*Data for processing*
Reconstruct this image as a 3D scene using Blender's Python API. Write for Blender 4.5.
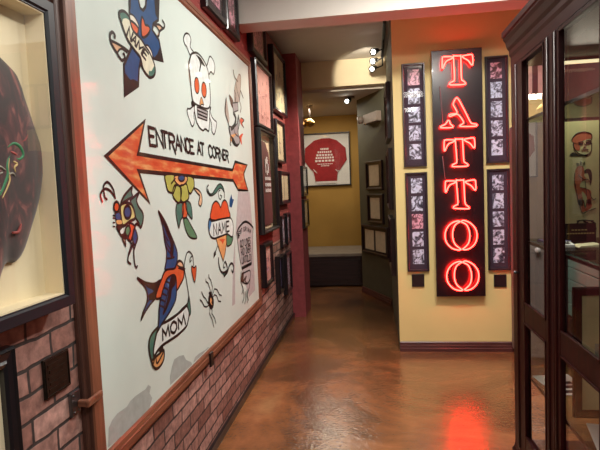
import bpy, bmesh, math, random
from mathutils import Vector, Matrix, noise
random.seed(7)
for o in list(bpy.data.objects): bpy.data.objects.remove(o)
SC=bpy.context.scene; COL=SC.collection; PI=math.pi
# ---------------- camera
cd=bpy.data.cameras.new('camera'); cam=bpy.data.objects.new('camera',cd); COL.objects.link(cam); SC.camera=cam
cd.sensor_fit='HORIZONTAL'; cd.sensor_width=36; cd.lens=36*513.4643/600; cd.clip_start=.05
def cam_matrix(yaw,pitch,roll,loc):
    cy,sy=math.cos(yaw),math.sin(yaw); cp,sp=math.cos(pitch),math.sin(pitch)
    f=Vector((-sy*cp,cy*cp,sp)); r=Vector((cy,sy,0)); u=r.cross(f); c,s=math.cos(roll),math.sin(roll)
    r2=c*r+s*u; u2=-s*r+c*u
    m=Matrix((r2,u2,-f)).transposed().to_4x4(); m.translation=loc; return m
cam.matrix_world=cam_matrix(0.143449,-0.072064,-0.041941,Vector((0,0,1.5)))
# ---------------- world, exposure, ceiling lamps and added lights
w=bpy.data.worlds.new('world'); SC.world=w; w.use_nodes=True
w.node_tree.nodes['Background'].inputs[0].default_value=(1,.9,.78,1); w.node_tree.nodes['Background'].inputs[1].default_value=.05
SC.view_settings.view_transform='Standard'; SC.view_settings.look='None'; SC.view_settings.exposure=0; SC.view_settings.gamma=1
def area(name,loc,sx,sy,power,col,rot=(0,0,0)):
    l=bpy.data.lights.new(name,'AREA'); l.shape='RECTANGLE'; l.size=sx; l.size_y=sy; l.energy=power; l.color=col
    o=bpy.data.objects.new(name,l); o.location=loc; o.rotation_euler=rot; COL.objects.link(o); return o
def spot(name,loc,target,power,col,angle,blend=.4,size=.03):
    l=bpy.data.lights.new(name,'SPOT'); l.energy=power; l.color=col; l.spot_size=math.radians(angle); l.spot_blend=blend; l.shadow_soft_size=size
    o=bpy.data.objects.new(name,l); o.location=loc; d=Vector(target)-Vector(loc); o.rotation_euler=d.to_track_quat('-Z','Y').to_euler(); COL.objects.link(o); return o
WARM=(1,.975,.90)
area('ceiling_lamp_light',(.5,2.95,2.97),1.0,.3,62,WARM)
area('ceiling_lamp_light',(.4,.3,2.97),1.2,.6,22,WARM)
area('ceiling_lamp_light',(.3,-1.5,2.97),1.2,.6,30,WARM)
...
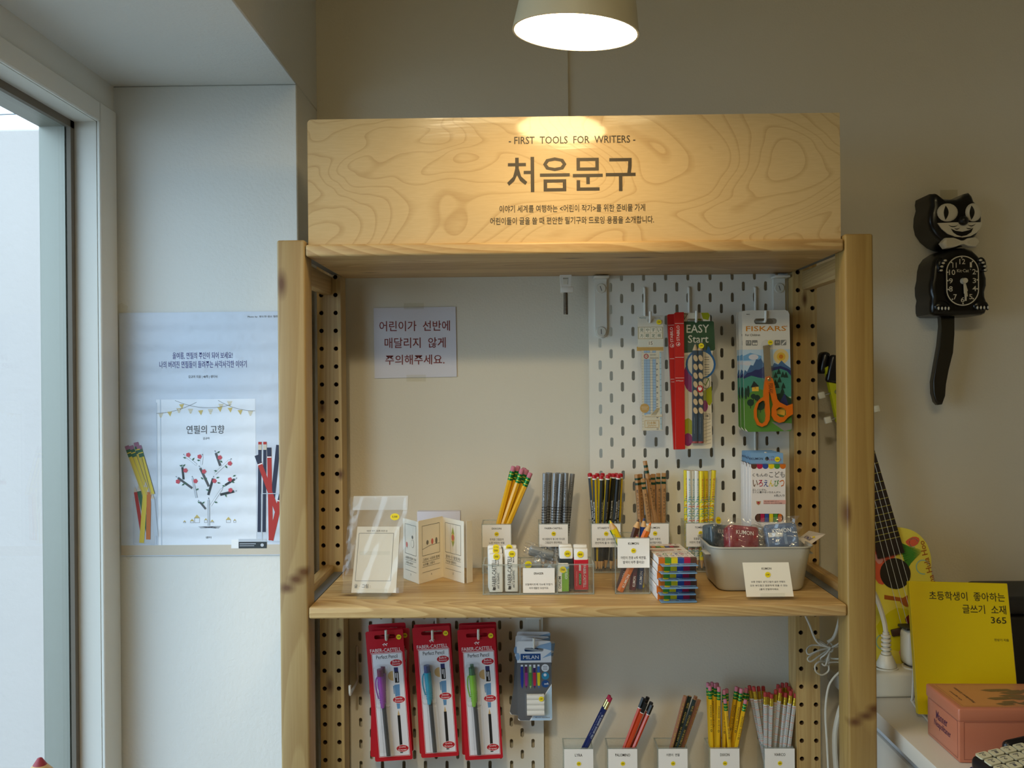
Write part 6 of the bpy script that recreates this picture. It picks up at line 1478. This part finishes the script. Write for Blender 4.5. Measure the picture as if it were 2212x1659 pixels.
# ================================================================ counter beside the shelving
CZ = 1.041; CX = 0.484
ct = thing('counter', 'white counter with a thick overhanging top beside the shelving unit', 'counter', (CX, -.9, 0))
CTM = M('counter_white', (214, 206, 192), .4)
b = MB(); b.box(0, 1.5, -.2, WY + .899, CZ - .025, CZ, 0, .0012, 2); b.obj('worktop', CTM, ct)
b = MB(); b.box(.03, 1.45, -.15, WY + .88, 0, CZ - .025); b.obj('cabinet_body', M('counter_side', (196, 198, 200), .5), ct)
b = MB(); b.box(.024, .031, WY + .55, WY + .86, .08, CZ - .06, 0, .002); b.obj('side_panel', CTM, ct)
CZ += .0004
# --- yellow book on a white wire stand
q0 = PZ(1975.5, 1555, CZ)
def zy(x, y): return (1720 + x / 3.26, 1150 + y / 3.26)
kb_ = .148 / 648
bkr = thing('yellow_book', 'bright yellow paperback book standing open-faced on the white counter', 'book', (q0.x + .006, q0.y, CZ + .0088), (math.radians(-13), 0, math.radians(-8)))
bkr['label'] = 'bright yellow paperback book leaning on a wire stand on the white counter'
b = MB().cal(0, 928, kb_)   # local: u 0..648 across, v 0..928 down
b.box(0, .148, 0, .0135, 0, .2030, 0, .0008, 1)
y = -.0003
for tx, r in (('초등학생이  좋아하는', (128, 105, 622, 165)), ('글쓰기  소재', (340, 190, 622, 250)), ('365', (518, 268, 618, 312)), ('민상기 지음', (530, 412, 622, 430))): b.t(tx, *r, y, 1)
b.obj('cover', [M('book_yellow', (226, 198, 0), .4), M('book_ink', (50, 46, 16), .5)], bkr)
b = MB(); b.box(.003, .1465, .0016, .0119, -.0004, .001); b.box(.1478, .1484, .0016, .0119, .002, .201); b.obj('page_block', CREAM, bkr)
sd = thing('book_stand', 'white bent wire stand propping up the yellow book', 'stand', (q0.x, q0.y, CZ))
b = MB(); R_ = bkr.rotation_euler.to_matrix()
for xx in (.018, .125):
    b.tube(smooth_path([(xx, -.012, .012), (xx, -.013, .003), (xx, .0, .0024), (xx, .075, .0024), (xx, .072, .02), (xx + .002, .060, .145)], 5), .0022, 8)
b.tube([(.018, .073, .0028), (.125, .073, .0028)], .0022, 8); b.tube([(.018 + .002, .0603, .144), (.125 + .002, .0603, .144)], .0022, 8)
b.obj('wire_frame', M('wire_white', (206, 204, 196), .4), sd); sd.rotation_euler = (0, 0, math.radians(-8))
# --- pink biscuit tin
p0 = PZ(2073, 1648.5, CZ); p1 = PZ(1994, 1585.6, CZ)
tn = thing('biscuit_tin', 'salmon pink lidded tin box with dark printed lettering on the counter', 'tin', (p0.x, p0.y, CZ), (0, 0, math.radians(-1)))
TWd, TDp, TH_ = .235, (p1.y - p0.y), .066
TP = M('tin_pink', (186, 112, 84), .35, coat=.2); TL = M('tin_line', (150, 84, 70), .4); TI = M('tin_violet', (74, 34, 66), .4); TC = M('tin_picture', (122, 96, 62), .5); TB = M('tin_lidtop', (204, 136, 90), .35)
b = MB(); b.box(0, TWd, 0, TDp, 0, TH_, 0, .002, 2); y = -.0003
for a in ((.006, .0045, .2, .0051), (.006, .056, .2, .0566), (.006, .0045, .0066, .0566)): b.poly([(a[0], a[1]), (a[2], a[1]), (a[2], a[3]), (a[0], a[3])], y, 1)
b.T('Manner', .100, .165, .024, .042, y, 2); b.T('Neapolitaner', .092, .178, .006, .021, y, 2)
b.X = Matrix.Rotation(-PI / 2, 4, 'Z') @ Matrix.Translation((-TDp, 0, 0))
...
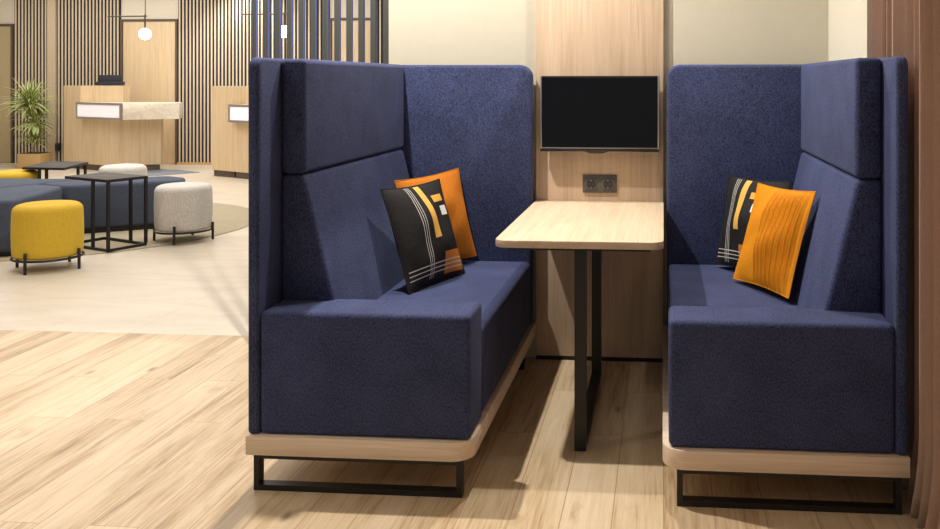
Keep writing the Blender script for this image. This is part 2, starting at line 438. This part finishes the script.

*Objective*
Show all lines from the listing above in which "finishes" appears.

*Full output*
Write part 6 of the bpy script that recreates this picture. It picks up at line 1478. This part finishes the script. Write for Blender 4.5. Measure the picture as if it were 2212x1659 pixels.
Keep writing the Blender script for this image. This is part 2, starting at line 438. This part finishes the script.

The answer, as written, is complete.